"Così non si può vincere». Fonseca e un Milan triste: "Atteggiamento sbagliato»
Il Parma colpisce in contropiede prima con Man, poi nel finale con Cancellieri. Inutile il pari di Pulisic, il tecnico fa autocritica a metà: "Colpa mia e di tutti" .
Pressare alto, difendere meglio. Concetti chiave, imperativi del nuovo Milan. Che, ancora, nuovo non è. Tutt’altro: persevera nel crollare su croniche lacune. Non basta concludere quasi il doppio (17-9) rispetto agli avversari, se non si azzanna e, soprattutto, si finisce puntualmente per farsi travolgere più e più volte, in velocità e in contropiede. "Mi assumo le responsabilità, ma è chiaro che il problema è collettivo: di atteggiamento, di aggressività. E quando difendi così è impossibile vincere", Fonseca dixit. E ancora: "Siamo arrivati sempre tardi con il pressing, abbiamo lasciato troppi spazi. Male anche nelle marcature preventive. Abbiamo cambiato rispetto alla partita con il Torno, ma non è cambiata l’energia e la voglia di difendere di squadra". Tant’è.
Tanto che il piano partita salta dopo una novantina scarsa di secondi: Pecchia fa portare la pressione rossonera invocata da Fonseca tutta a sinistra, dove Pavlovic esce (ma non anticipa Man) e pure Tomori (ma non anticipa Bonny). Così, l’apertura parmigiana piomba su una destra svuotata e deserta. Così, Mihaila-Valeri per Man, sfrecciato via poco prima a un Theo Hernandez troppo, troppo morbido. Parma gioca in pratica a due tocchi e, soprattutto, a doppia velocità: i rossoneri corrono, più che altro rincorrono. Male. Ma il cooling break con conseguente schiarita di voce del tecnico portoghese partorisce un Diavolo (quasi) totalmente diverso. Perché quando il pallino è tra i piedi rossoneri, la musica cambia. Ma Okafor spreca sotto porta la sgasata di Leao, Pavlovic sale in cielo e Suzuki fa lo stesso, mentre nessuno piomba poi sul tiro-cross (sontuoso) di Reijnders.

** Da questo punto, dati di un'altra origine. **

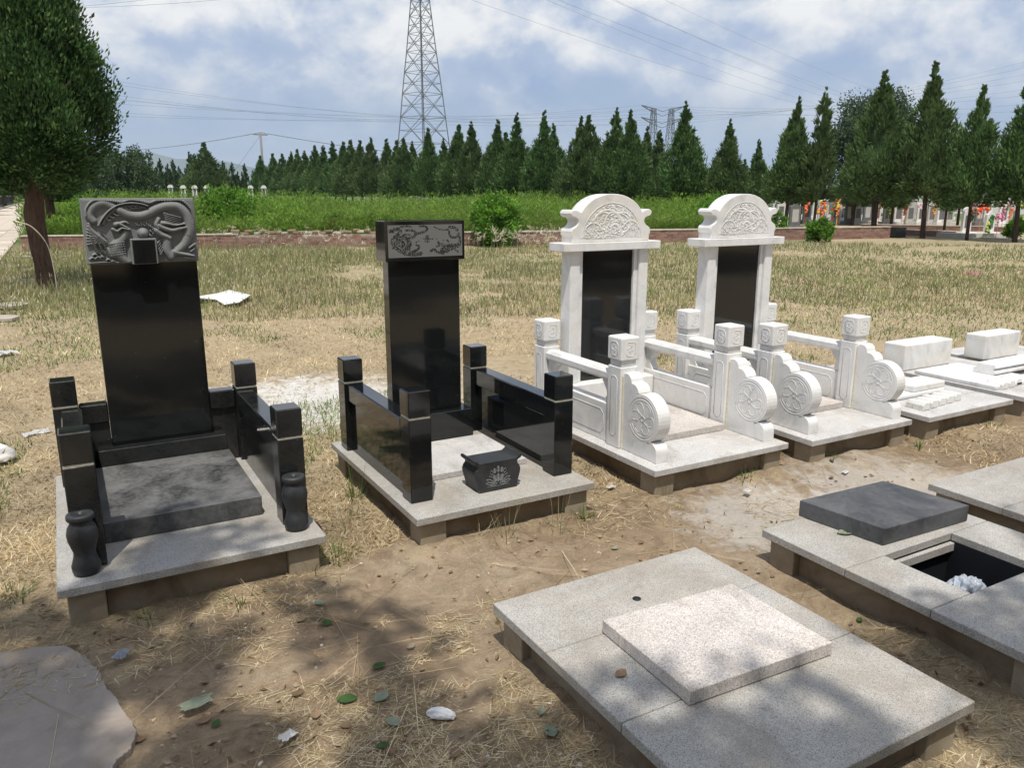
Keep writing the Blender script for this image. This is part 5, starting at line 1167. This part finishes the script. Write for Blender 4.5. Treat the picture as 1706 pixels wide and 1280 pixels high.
# ------------------------------------------------------------------ grass, straw and weeds
plots = [P1, P2, W1, W2, W3, W4, W5, B1, B2, B3]
def clear_of_plots(x, y, m=0.0):
    k = np.ones(len(x), bool)
    for a, b, c, d in plots: k &= ~((x > a+.02-m) & (x < b-.02+m) & (y > c+.02-m) & (y < d-.02+m))
    k &= ~((x < -1.3) & (x > -5.3) & (y > 9))
    k &= ~((x < .06) & (y < 3.0) & (y > 2.0) & (rng.random(len(x)) < .72))
    return k
def wedge(n, r0, r1, power, half=47):
    """random ground points in a wide fan round the view, thinning with distance"""
    u = rng.random(n)
    if abs(power-1) < 1e-6: r = r0*(r1/r0)**u
    else: r = (r0**(1-power)+u*(r1**(1-power)-r0**(1-power)))**(1/(1-power))
    a = R(90-YAW)+(rng.random(n)*2-1)*R(half); return r*np.cos(a), r*np.sin(a), r
def blades(name, x, y, h, w, lean, mat, label, flat=0.0, z=None, curl=.5, extra=None):
    n = len(x); a = rng.random(n)*2*math.pi; d = np.stack([np.cos(a), np.sin(a), np.zeros(n)], 1); s = np.stack([-np.sin(a+rng.normal(size=n)*.6), np.cos(a), np.zeros(n)], 1)
    z = ground_z(x, y) if z is None else z; P = np.stack([x, y, z-.004], 1)
    th = np.clip(lean, 0, 1.5); D1 = d*np.sin(th)[:, None]+np.array([0, 0, 1])*np.cos(th)[:, None]
    th2 = np.clip(th+curl*rng.random(n), 0, 1.9 if flat == 0 else 1.57); D2 = d*np.sin(th2)[:, None]+np.array([0, 0, 1])*np.cos(th2)[:, None]
    h = h[:, None]; w = w[:, None]; m1 = P+D1*h*.5; m2 = m1+D2*h*.5
    if flat: P[:, 2] += flat; 
    v = np.stack([P-s*w, P+s*w, m1+s*w*.8, m1-s*w*.8, m2+s*w*.15, m2-s*w*.15], 1).reshape(-1, 3)
    if flat: v[:, 2] = np.maximum(v[:, 2], ground_z(v[:, 0], v[:, 1])+.002); pm_ = (v[:, 0] < .08) & (v[:, 1] > 1.9) & (v[:, 1] < 3.0); v[pm_, 2] = np.maximum(v[pm_, 2], .0105)
    b = np.arange(n)[:, None]*6; q = np.concatenate([b+np.array([[0, 1, 2, 3]]), b+np.array([[3, 2, 4, 5]])], 0)
    np_mesh(name, v, q, mat, kind='stuff', label=label); return m2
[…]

La medaglia, però, presenta in tutta evidenza la proverbiale doppia faccia. Perché se il Milan si alza in massa, finisce gioco forza per scoprirsi pericolosissimamente. E fatalmente. Si riprende infatti con il copia e incolla, vedansi la traversa di Reijnders da un lato, le ripartenze che della casa dall’altro, che difettano solo di killer instinct. Poi la premiata ditta Leao-Theo Hernandez mette fine al (prolungatissimo) rodaggio: il portoghese strappa, il francese affonda e restituisce, Pulisic capisce l’antifona e si presenta puntualissimo a raccogliere il tocco del numero dieci. Pura illusione. Come i 16 cross che saranno messi a referto (solo 5 a destinazione). Come i “patatrac“ di Okafor sul più bello e qualche fiammata di Leao. La fiammata che vale il match la firma Almqvist: ancora con un contropiede. Rossoneri sbilanciati, ancora in una corsia che si scopre improvvisamente svuotata. Cancellieri ringrazia. Il Milan resta ancora piantato sui pedali.